An interesting element to note is 360quan’s focus on creating new friendships through common interests, rather than xiaonei/facebook’s focus of connecting people who already know each other. Alexa’s ranking of this “friend creation focus” puts 360quan at number 3 for all sites in China, an impressive feat.

littleredbook_dot_cn_360quan_alexa-rank

This is done by the “quan” or “circles” content is catagorized into areas, and visitors can easily find the content they are most interested in; and connect with others in that “circle”.

However the problems with these circles are that they quickly become filled with unrelated content from users; since these are essentially kids, the ability to self regulate and “clean up their mess” isn’t strong. The result then is a mess of unrelated content, user spam (the hot article for the day was 2 pages of dummy text a bored user copy/pasted/posted dozens of times) and general incomprehensibility.

littleredbook_dot_cn_360quan-popular-group2
This popular “circle” has 71763 members; it discuss, love and dating; once you get to page 3, it becomes a random mess with no comments or responses.

Connections happen on many levels; such as searching by constellation, geographic area, hobbies, or simply “wears glasses”, user choose what they want to find and what category interests them.

The SNS offering.
360quan’s closest approximation is actually not facebook, kaixin001 or xiaonei; it shares more similarities with myspace.com; ie: targeting younger crowds. The target focus can be seen simply:

1. Kaixin001: Young office workers
2. Xiaonei: University Students
3. 360quan: Elementary – High school Students

Service-wise it’s par for the course: create profiles, make friends, have a personal space, online games, etc.

littleredbook_dot_cn_360quan-personal-space2
One of the rare “easy to read” profiles on 360quan.

As for channels, a distinct focus on youth is emphasized throughout its content; fashion, gossip, sports, entertainment, culture, love, etc. Yes that does seem a bit broad; the element that ties it all together is the focus on these topics from a teenage point of view. Content wise, information is de-emphasized in favor of pure visuals, in the form of pictures and videos.

Youth and rebellion.
Popular themes of 360quan center around teenage rebellion themes. Individuality, fashion, “non-mainstream”; it’s basically the “teenager vs. parents” battle self-documented through a social network.

How would you influence this group, whose attention is fickle, and focus is ever changing? Apparently you show them pictures of other teenagers who are pretty much the same, and share their same values. To that effect 360quan emphasizes visual and sensory stimulation to capture the fleeting “butterfly on acid” attention of their target group. Attaining traffic of 30 million for the year is remarkable, but a very long way from catching the “mainstream non-mainstream”.

Advertising.
Main advertisers on 360quan are products that fit a youth audience.; this includes bottled green tea drinks, weight loss products, J&J contact lenses, and other fashionable, disposable goods.

Personal experience:
From BA360′s intern Veronica:

I’ve never felt so tired in working on a SNS, and it’s probably because I am not a non-mainstream.

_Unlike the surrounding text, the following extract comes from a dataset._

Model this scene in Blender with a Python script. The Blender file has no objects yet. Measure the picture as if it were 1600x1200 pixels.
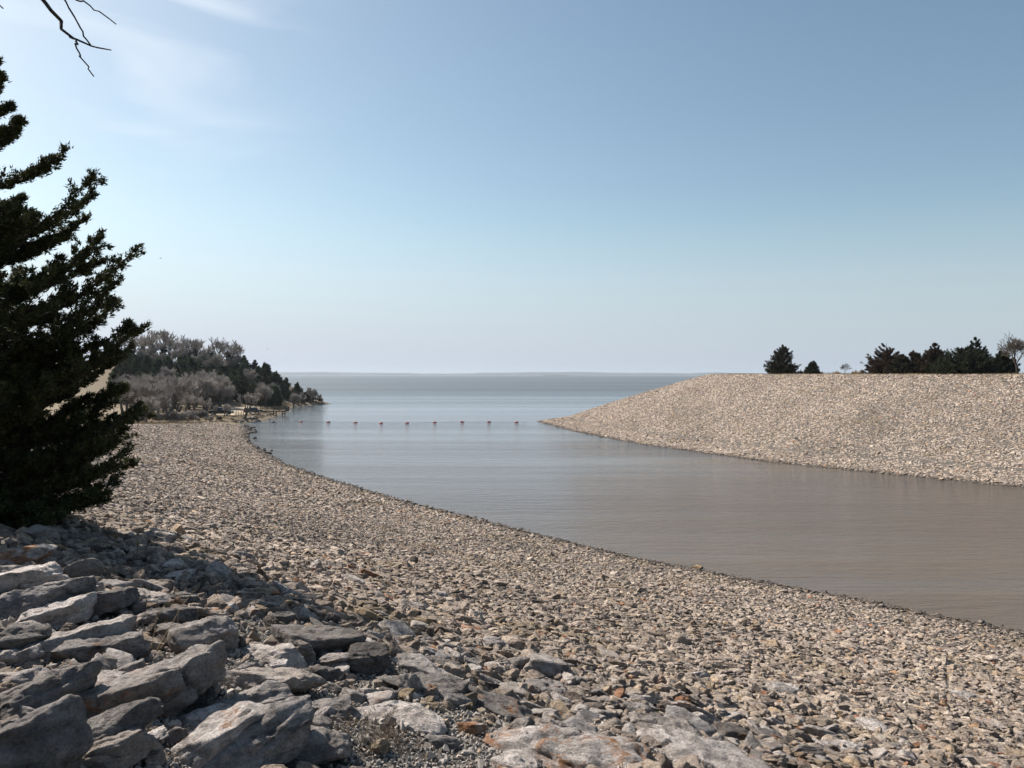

At first sight of 360quan.com, my conservative mindset rolled me back: “Eww! Is this just another dangerous, creepy and chaotic dating website?!” Squinting through all the too colorful contents, I gradually accepted : “Okay, so maybe this is what non-mainstream is all about…”

Simple and direct picture display on channels and active user interaction are my first impression of its content. But I also found a lot of repeated posts in circles which wanted to race for the hottest circle. I found the dizzy personal space decorations and interfaces made it impossible to read profiles.

When I searched for netizens’ comments outside of the site, I actually found nearly nothing except some PR advertorials. What I did find were small web-earning ads saying “Invite one ID sign in 360quan.com earns you 2.2 RMB…” Common SNS marketing.

So, from my experience, 360quan must be suitable for a specific group of people, as mentioned, post-90s. Because I, an utter mainstream born in 1986, just don’t get it.

Thoughts:
Other user experience from BA’s staff found immediate spam sent to us when creating groups, as well as general clashing confusion. It’s not a fun place to be for those of us who’ve experienced the relative organization of other major sites.

But that’s us. The focus is China’s teenagers. And in their world of history clashing with modernity and existence above this rift in Chinese culture and history, perhaps we can expect this cognitive dissonance laced throughout their expression.

Whatever 360quan is, it is different from the rest. It’s users are unique and have their own sub-culture language and method of connection. To me half of it is spam, the numbers are inflated or tweaked by 360quan itself, and the profiles are a clash of neon colors making comprehension impossible. But perhaps to the younger generation this chaos has its own meaning? Perhaps chaos is the communication?